Yggdra Union
You godda be a big fan of turn-based strategy for this one.
"War is an ugly thing," said some guy off the Internet called John Stuart Mill once. He could have been talking about Yggdra Union (which, you may be interested to know, is apparently pronounced ‘yugudora yunion’ according to the spelling on the Japanese box). The best thing about the best turn-based strategy games is that they reduce the messy chaos of the battlefield to a series of uncomplicated elements; a series of building blocks out of which tactical and strategic complexities emerge, simply and without fuss. Fire Emblem, Advance Wars, Disgaea, Civilization, X-COM, Final Fantasy Tactics - they hook you with their accessibility and then reel you in with their intricacy in a really good way.

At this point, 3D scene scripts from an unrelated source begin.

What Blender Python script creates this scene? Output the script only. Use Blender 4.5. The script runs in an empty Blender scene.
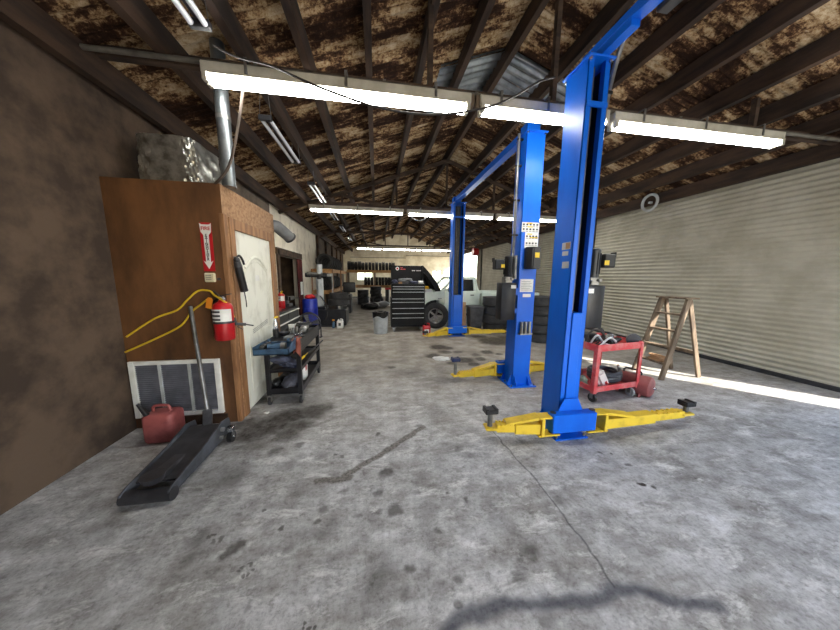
import bpy, bmesh, math, random
from mathutils import Vector, Matrix, Euler
random.seed(7)
PI = math.pi
R_ = math.radians
scene = bpy.context.scene
COL = scene.collection

# ------------------------------------------------------------------ helpers
def lin(c):
    out = []
    for v in c[:3]:
        v = v / 255.0
        out.append(v / 12.92 if v <= .04045 else ((v + .055) / 1.055) ** 2.4)
    return (out[0], out[1], out[2], 1.0)

class NT:
    def __init__(self, name):
        self.m = bpy.data.materials.new(name)
        self.m.use_nodes = True
        self.t = self.m.node_tree
        for n in list(self.t.nodes):
            self.t.nodes.remove(n)
        self.out = self.t.nodes.new('ShaderNodeOutputMaterial')
    def n(self, typ, ins=None, **props):
        nd = self.t.nodes.new('ShaderNode' + typ)
        for k, v in props.items():
            setattr(nd, k, v)
        for k, v in (ins or {}).items():
            if isinstance(v, bpy.types.NodeSocket):
                self.t.links.new(v, nd.inputs[k])
            else:
                nd.inputs[k].default_value = v
        return nd
    def math(self, op, a, b=0.0, c=0.0, clamp=False):
        nd = self.n('Math', {0: a, 1: b, 2: c}, operation=op)
        nd.use_clamp = clamp
        return nd.outputs[0]
    def ramp(self, fac, stops, interp='LINEAR'):
        nd = self.n('ValToRGB', {0: fac})
        cr = nd.color_ramp
        cr.interpolation = interp
        while len(cr.elements) < len(stops):
            cr.elements.new(.5)
        for e, (p, c) in zip(cr.elements, stops):
            e.position = p
            e.color = c if len(c) == 4 else (*c, 1)
        return nd.outputs[0]
    def mix(self, fac, a, b, blend='MIX'):
        nd = self.n('Mix', data_type='RGBA', blend_type=blend)
        for idx, v in ((0, fac), (6, a), (7, b)):
            if isinstance(v, bpy.types.NodeSocket):
                self.t.links.new(v, nd.inputs[idx])
            else:
                nd.inputs[idx].default_value = v
        return nd.outputs[2]
    def coords(self, scale=(1, 1, 1), kind='Object'):
        tc = self.n('TexCoord')
        mp = self.n('Mapping', {0: tc.outputs[kind], 3: scale})
        return mp.outputs[0]
    def noise(self, vec, scale=5, detail=6, rough=.6, dist=0.0):
        return self.n('TexNoise', {'Vector': vec, 'Scale': scale, 'Detail': detail, 'Roughness': rough, 'Distortion': dist}).outputs[0]
    def finish(self, color, rough=.6, metal=0.0, bump=None, bump_d=.01, bump_s=.5, spec=.5, extra=None):
        b = self.n('BsdfPrincipled', {'Base Color': color, 'Roughness': rough, 'Metallic': metal, 'Specular IOR Level': spec})
        if bump is not None:
            bp = self.n('Bump', {'Height': bump, 'Strength': bump_s, 'Distance': bump_d})
            self.t.links.new(bp.outputs[0], b.inputs['Normal'])
        for k, v in (extra or {}).items():
            b.inputs[k].default_value = v
        self.t.links.new(b.outputs[0], self.out.inputs[0])
        return self.m

def mat(name, c1, c2=None, scale=6, rough=.5, metal=0.0, bump=0.0, bscale=60, stretch=(1, 1, 1), lo=.4, hi=.62, spec=.5, detail=6):
    t = NT(name)
    v = t.coords(stretch)
    c1 = lin(c1)
    c2 = lin(c2) if c2 else tuple(x * .8 for x in c1[:3]) + (1,)
    f = t.noise(v, scale, detail)
    col = t.ramp(f, [(lo, c1), (hi, c2)])
    bmp = t.noise(v, bscale, 3) if bump else None
    return t.finish(col, rough, metal, bmp, .004, bump, spec)

def emis(name, c, s):
    t = NT(name)
    e = t.n('Emission', {0: (*c, 1), 1: s})
    t.t.links.new(e.outputs[0], t.out.inputs[0])
    return t.m

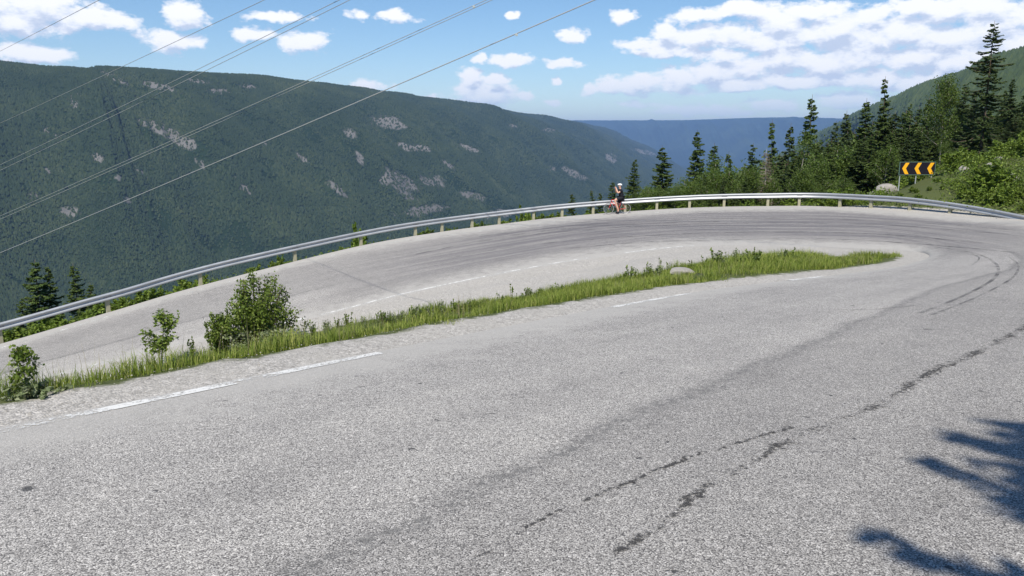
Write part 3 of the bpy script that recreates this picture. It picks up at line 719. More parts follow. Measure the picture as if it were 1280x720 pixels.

The worst thing about Yggdra Union is that it is unnecessarily impenetrable, ingesting the messy chaos of the battlefield and then puking it back up with crazy, histrionic graphics and weirdly unintuitive game rules that make very little sense. Ostensibly, the game is quite pretty, with attractive anime-style character art and all that, but actually, once it’s moving, the densely-packed hubbub of stats, gauges, icons, shrieking slashes and scratchy text-balloons end up obscuring the action instead of enhancing it. Meanwhile, the stark, characterless battlefields have none of the austere charms that characterise, say, the Fire Emblem series.
More confusing than the pictures, though, are the game rules. Once you’ve made it through the boring bouts of plot-exposition via talking heads (fleeing princess, ragtag band of saviours, evil empire, blah, blah, yawn, yawn, etc.), you choose a number of cards to take into battle. You then choose one of these cards during each turn of the ensuing battle, and it determines how many squares your units can move, how powerful their attacks will be, and if any of them can use any special skills during that turn. That bit’s actually pretty basic (although made more complicated by the over-elaborate menu graphics).
It starts hurting your head when you get to the rules of forming ‘unions’, and that’s because these rules turn the game into more of a puzzle game than a strategy game, with the battlefield having become so abstracted that much of what follows feels counter-intuitive. Unions are what happens when you choose to enter combat, which you can do once per turn. Any other units standing around your lead attacker in diagonally adjacent squares (if your lead attacker is male), or vertically and horizontally adjacent squares (if your lead attacker is female) will also join in. And the same rules apply to your opponents.
It gets confusing because it’s difficult to track which of your units will end up attacking which enemy units, and it gets boring because the combat is semi-interactive, which means that it can’t be skipped, even though you can potentially have to sit through 18 separate encounters, each with their own outcome screen. It’s also annoying that units are eliminated from the map when their morale has been sapped, but sometimes they’ll still hang around till the end of combat to attack other members of your union (it’s even more annoying that it’s difficult to replenish the morale of your units, even between chapters).
Which isn’t to say that the game doesn’t redeem itself at all. What John Stuart Mill actually said is this: "War is an ugly thing, but not the ugliest of things." Again, he could be talking about Yggdra Union. It is a turn-based strategy game, after all, and, by and large, that’s a pretty good thing. It does get some of the basics right, like the paper-scissors-stone-style weapon tree, and a fairly interesting roster of unit types, and while it’s frequently confusing and difficult to work out what’s going on, it’s not actually a terribly challenging game - which means that it’s easy to find yourself zoning out and settling in to an easily-paced distraction.
Indeed, if you can get your eyes past the epilepsy-inducing menus, and your head round the aneurism-inducing unions, there is a decent game struggling to break free of its gratuitously obfuscated difficulty curve. It’s just that, with so many other excellent examples of the genre available to play and play again, it’s difficult to know why you’d want to unless you were really desperate for some sort of turn-based strategy fix between busting open all the battle maps in Advance Wars, or replying all the routes in Fire Emblem. So yes, certainly not the ugliest of things. But not entirely worth fighting for, either.